Opinion

There was no space for Sport&Style

In this guest post, Sport & Style’s founding editor Nik Howe suggests that the magazine’s demise was inevitable.

Far be it from me to piss on the grave of Sport&Style, I am genuinely disappointed to have this Fairfax magazine insert depart the domestic media landscape, partly because it was the one Australian men’s magazine that didn’t reinforce a macho and sexiest attitude or have (male) tits on the cover, but mostly because of the talented staff that remained there after my departure and who continued to produce an excellent publication.  

But it didn’t bode well from the outset. In the month of our launch [March 2009], Arena – a 22-year-old British bastion of gentleman’s publishing – finally called it a day rather than die of old age and a month later, Maxim, a former employer of mine and one of the original purveyors of tits and arse, had gone as crude and rude as it could go.

I, too, was also starting to realise that the words sport and style were not happy bedfellows here in Australia. Yes, internationally, David Beckham advertised underpants and Roger Federer wore one of the world’s most expensive watches on his wrist, but Australia’s biggest sporting star, Ricky Ponting, endorsed motor oil and with nowhere near the same panache that Cristiano Ronaldo does for Castrol.

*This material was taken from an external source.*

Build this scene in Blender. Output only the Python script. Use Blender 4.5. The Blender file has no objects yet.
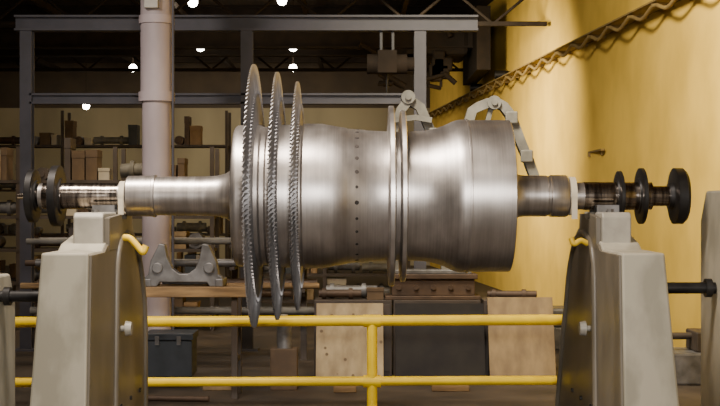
import bpy, bmesh, math, random
from mathutils import Vector, Matrix
random.seed(7)
S = bpy.context.scene
COL = S.collection

# ------------------------------------------------------------ materials
def mat(name, c1, c2=None, rough=0.6, metal=0.0, scale=4.0, detail=4.0, stretch=(1,1,1), bump=0.0, rvar=0.1, lo=0.35, hi=0.65, emit=None, spec=0.5, spots=None):
    m = bpy.data.materials.new(name); m.use_nodes = True
    nt = m.node_tree; b = nt.nodes["Principled BSDF"]
    c2 = c2 or tuple(v*0.75 for v in c1)
    tc = nt.nodes.new("ShaderNodeTexCoord"); mp = nt.nodes.new("ShaderNodeMapping")
    mp.inputs["Scale"].default_value = stretch
    n = nt.nodes.new("ShaderNodeTexNoise"); n.inputs["Scale"].default_value = scale; n.inputs["Detail"].default_value = detail
    r = nt.nodes.new("ShaderNodeValToRGB")
    r.color_ramp.elements[0].position = lo; r.color_ramp.elements[0].color = (*c2, 1)
    r.color_ramp.elements[1].position = hi; r.color_ramp.elements[1].color = (*c1, 1)
    nt.links.new(tc.outputs["Object"], mp.inputs[0]); nt.links.new(mp.outputs[0], n.inputs["Vector"])
    nt.links.new(n.outputs["Fac"], r.inputs[0])
    out = r.outputs[0]
    if spots:
        v = nt.nodes.new("ShaderNodeTexVoronoi"); v.inputs["Scale"].default_value = spots[1]
        nt.links.new(tc.outputs["Object"], v.inputs["Vector"])
        sr = nt.nodes.new("ShaderNodeMapRange"); sr.inputs["From Min"].default_value = .10; sr.inputs["From Max"].default_value = .16
        sr.inputs["To Min"].default_value = 1; sr.inputs["To Max"].default_value = 0
        nt.links.new(v.outputs["Distance"], sr.inputs[0])
        mx = nt.nodes.new("ShaderNodeMixRGB"); nt.links.new(sr.outputs[0], mx.inputs[0]); nt.links.new(out, mx.inputs[1]); mx.inputs[2].default_value = (*spots[0],1)
        out = mx.outputs[0]
    nt.links.new(out, b.inputs["Base Color"])
    mr = nt.nodes.new("ShaderNodeMapRange")
    mr.inputs["To Min"].default_value = max(0.02, rough-rvar); mr.inputs["To Max"].default_value = min(1, rough+rvar)
    nt.links.new(n.outputs["Fac"], mr.inputs[0]); nt.links.new(mr.outputs[0], b.inputs["Roughness"])
    b.inputs["Metallic"].default_value = metal
    b.inputs["Specular IOR Level"].default_value = spec
    if bump:
        bp = nt.nodes.new("ShaderNodeBump"); bp.inputs["Strength"].default_value = bump; bp.inputs["Distance"].default_value = 0.02
        nt.links.new(n.outputs["Fac"], bp.inputs["Height"]); nt.links.new(bp.outputs[0], b.inputs["Normal"])
    if emit:
        b.inputs["Emission Color"].default_value = (*emit[0], 1); b.inputs["Emission Strength"].default_value = emit[1]
    return m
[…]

Here it was different. People who liked sport read the back pages of newspapers and those that liked style read GQ. The crossover was limited in a country with a small population. But, as an editorial team, we were up the proverbial creek without a paddle. High end men’s interest advertisers, the type Fairfax coveted to make this publication financially successful, dine out on cars, liquor, fashion, grooming and technology. They don’t advertise around sport. Yes, we could juggle the format, but only so much. Fairfax curiously licenced the title (from the French newspaper group L’Equipe) rather than gave birth to it, so not only was there a costly licence fee to pay at the end of each month but there were hefty editorial restrictions too. The not dissimilar in concept Observer Sport Monthly also went under in 2009 without that same quagmire to wade through.

But those complications, as well as the fact the magazine was launched with a full time staff of three and a marketing budget a journalist could have afforded, are not unlike the hurdles any newly launched magazine fronts up to (speaking from experience).

There are, however, lots of other reasons why the men’s magazine market is collapsing. They have become irrelevant. The audience is now so well served elsewhere, there isn’t any need to wait 30, or in some cases, 60 days for a publication that purports to be on the pulse, but realistically may have been produced 45 to 90 days in advance of a reader getting a copy.

The web, or if Wired magazine is to be believed the internet, has well and truly snatched the onus from print and demonstrates a broad understanding of what men want and in the way they want it. During the mid-nineties your average editorial synopsis for a bloke’s magazine would have read something like this: girls, gadgets, sport, cars, pop culture and jokes. They made you feel like you were part of a gang. Now, all that information and more is readily available at the touch of button and you can be the leader of your own gang and have as many factions as you like.

I grew up with magazines such as The Face and Esquire defining what I listened to, watched, read and wore. But unfortunately, the game is up for ink and print in its current state. There is an entire generation of people that have come of age in front of a web browser and seek that very same guidance and entertainment in different and disparate places.

Much to my sadness – I will always love magazines – I’ve become one of those exact people who finds it easier to pull everything I read online into a feed reader for free rather than pay $10 to peruse a magazine with content I read so long ago it’s no longer relevant.

The answer isn’t in the iPad either. Not only is the number of iPad owners in Australia smaller than the combined reach of The Sydney Morning Herald and The Age, but people aren’t buying iPads to read magazines, they’re reading magazines to test out their iPads. And the consensus so far is bad. Too many apps paying homage to their print heritage, leaving readers unsatisfied and out of pocket, publishers with little or no return on their huge investment and developers laughing all the way to the bank. Until publishers realise that content is king, not its format or how close you can zoom up on text, this experiment will continue to fail or be a missed opportunity to make something significant happen for an industry that so desperately needs its right now.

I do still believe, however, that for magazines to survive, they need to be more than just words and pictures on a static page. The(sydney)magazine has it right with the Top 100 and so too do GQ with the Man of the Year. But too many publishers show a lack of ambition and an inability to exploit the potential for the products they launch, instead solely using them as a vehicle to mine money from advertisers. Fairfax unfortunately launched Sport&Style for all the wrong reasons – because they thought there were dollars in the market not because readers were crying out for that type of content.

  • Nik Howe was the founding editor of Sport&Style and now combines his own solo projects with work he executes for clients online and offline.